After you’ve identified the ‘what,’ direct your attention toward how to achieve those goals. Set your goals and know your team members’ functions. Effective leaders spend around 20 days a year on activities related to team management, especially in today’s business world. Top executives know how their team collaborates most efficiently and know where to place individuals that best fit them. The success of the individual often translates to team success.

Understanding the benefits of teamwork, building an overachieving team, knowing how to improve teamwork concretely and tangibly—these should be on the top of your goals. Ditch the pablum and pedestrian precepts that unimaginative leaders use to inspire their teams.

Any business that values the importance of retaining their top employees and increasing profit also knows the importance of teamwork. Keep in mind that teamwork nurtures creativity and innovation, complements each member’s skills, and improves morale. Employees who know their strengths and weaknesses work together to form better partnerships. And this leads to helpful partnerships, creating stronger teams. Business results are directly affected by the strengths and dynamics of your teams.

A strong team starts with the individual. Team members that know each other’s strengths relate more effectively to one another. It creates positive dialogue, avoids potential conflicts, and improves group cohesion.

It’s All About Communication

It isn’t always easy for people to explain their best trait—they can say they’re organized, but ‘organized’ can mean something different to another. Use assessment tools to better understand and communicate with each other. Knowing where your people’s strengths lie, where they are most likely to thrive, is very useful.

That’s why communication among team members is important: it shows that each team member is valued. Sharing information with team members makes the team’s bond stronger. Not sharing information about what other team members are working on can breed distrust and affect morale. A degree of openness should be maintained among team members, even if the information doesn’t necessarily affect others on the team.

Team members who are in roles that fit their skills are highly motivated. And it can inspire others in the process. Great teams have these in common:

  • They know and understand the strengths of everyone in their team.
  • They see that the strengths and behavior of members are interwoven.
  • They know that collaboration among team members inspire their strength’s development.
  • Members use their knowledge of each other’s strengths to plan, analyze, and direct their next step.

Not all teams improve their teamwork in the same way, however, so it’s better if you establish goals and then consider how teamwork will achieve those goals.

Ask your team about their ideas regarding teamwork in the workplace. It would also help a lot to specify a simple goal that the team can achieve as a first step. Write down the goals you want them to achieve or improve to narrow their focus, then set a timeline for these goals.

Short- and long-term goals become the foundation for every task they set out to complete each day.

Set Goals

Setting goals is an important part of teamwork’s improvement. An individual is prepared to do his best when he knows his role and has time to identify his main motivation. Start by laying down what each team member is supposed to accomplish, but not necessarily how to accomplish it. Each member’s methods on how to accomplish those goals may differ, so you have to give them the leeway they need on what works best for them. After all, you hired qualified adults, so show your trust and confidence in them.

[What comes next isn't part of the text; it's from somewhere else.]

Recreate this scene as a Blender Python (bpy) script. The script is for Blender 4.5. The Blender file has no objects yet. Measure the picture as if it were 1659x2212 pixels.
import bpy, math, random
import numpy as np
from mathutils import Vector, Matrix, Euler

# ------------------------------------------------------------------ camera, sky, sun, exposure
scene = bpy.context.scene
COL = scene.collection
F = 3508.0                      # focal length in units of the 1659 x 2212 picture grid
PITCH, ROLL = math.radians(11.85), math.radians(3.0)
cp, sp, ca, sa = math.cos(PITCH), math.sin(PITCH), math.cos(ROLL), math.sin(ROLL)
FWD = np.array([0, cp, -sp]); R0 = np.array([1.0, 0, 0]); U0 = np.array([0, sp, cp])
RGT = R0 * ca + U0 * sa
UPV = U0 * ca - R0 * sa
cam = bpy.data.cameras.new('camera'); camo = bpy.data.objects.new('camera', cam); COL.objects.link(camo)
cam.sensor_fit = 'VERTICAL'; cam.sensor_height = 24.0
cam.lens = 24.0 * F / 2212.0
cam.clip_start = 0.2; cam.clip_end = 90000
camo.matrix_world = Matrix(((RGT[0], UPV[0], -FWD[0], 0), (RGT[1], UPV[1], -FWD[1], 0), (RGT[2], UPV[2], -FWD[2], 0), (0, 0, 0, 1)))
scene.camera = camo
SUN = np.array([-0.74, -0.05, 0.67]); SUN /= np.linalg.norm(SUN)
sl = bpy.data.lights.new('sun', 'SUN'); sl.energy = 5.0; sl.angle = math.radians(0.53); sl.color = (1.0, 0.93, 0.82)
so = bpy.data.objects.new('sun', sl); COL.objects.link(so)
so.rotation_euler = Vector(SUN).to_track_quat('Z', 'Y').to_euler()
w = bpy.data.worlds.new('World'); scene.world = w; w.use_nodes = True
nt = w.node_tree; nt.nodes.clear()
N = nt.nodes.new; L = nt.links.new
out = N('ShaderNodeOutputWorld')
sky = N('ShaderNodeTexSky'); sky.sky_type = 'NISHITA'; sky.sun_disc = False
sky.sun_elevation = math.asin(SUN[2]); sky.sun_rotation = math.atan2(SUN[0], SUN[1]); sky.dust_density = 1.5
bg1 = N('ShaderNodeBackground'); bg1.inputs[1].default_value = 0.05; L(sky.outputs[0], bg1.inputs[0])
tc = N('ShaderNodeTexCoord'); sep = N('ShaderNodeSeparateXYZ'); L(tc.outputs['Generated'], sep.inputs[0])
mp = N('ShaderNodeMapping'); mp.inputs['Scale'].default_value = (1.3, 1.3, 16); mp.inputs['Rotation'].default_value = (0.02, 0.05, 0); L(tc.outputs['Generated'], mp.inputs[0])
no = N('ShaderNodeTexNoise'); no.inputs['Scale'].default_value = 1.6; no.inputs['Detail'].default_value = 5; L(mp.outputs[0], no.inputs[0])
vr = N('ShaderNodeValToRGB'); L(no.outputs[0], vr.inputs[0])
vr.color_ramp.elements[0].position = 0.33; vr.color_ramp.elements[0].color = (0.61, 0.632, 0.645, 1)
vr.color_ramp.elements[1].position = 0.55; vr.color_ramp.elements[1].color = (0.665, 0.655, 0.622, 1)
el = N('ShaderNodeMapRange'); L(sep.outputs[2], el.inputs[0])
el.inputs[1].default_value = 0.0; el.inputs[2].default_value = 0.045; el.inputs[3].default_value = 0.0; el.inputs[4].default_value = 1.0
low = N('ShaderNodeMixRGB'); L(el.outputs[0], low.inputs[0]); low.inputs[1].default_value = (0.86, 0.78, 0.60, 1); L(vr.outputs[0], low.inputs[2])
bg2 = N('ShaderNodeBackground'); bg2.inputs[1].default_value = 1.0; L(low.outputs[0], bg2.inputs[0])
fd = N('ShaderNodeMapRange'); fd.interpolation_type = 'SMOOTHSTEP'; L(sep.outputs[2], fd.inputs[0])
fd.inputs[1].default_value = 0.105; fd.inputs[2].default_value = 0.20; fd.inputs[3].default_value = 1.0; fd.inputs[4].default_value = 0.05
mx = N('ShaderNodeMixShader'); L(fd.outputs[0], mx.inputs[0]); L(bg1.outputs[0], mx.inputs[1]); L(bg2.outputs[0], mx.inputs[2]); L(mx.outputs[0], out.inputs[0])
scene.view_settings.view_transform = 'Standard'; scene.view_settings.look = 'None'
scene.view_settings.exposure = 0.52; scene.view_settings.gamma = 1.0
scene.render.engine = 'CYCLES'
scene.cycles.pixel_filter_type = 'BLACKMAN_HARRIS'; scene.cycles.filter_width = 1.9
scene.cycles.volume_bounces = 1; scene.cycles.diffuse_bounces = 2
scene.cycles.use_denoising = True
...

The next step should be to set up the foundation for quality standards for each of the team members’ tasks. Show them what your idea of quality looks like and they can deliver quality work. Remember that quality may look different for each team member. For instance, quality work is different for a sales manager compared with a tech developer. So you should define what quality work is for each of them.

Lastly, know the strengths of your team members. Let them reflect on what they do best and what impedes them from doing their best. Having clear goals, with everyone knowing their part and what’s expected of them, plus the right people at the right roles, you should be ready to get the show on the road.

Celebrate Successes

Another thing a leader can do to improve teamwork is by giving recognition to employees’ achievements. Acknowledging your team’s excellence is a great incentive to have a repeat performance. They now have an idea of what quality work is—they’ve done it, and they can do it again. If something like recognizing your team’s excellence improves both teamwork and the company culture, then take advantage of it.

Moreover, recognition for a job well-done makes a team experience greater emotional loyalty with each other, which is one of the characteristics that define a well-connected team that affects the company culture. Other characteristics are:

  • Trust: Knowing they can rely on and depend on one another.
  • Teamwork: Understanding one another’s talents and skills and knowledge that these talents and strengths can help them face challenges together.
  • Loyalty: Appreciation of the different skill sets of team members can develop lasting bonds.

Hire Character, Train Skills

It’s not always about 2%. Having Lebron James in your team is nice, but as history has taught us, the real key to success is teamwork, collaboration, and making the most of all the talent available to you. Besides, even James needed Davis, Rondo, and others to get that championship.

Talent is important and shouldn’t be set aside, however. Ideally, it would be great to hire someone talented and with character. The reality, however, is a company that is often faced with a choice of hiring someone either with the character or with skill, but not with both.

Like what former Porsche CEO and president Peter Schutz said, ‘Hire character. Train skills.’

A candidate might have an impressive set of skills, but if their personality doesn’t match the company culture, they wouldn’t be the right person. Skills can be taught; the character you either have or don’t have.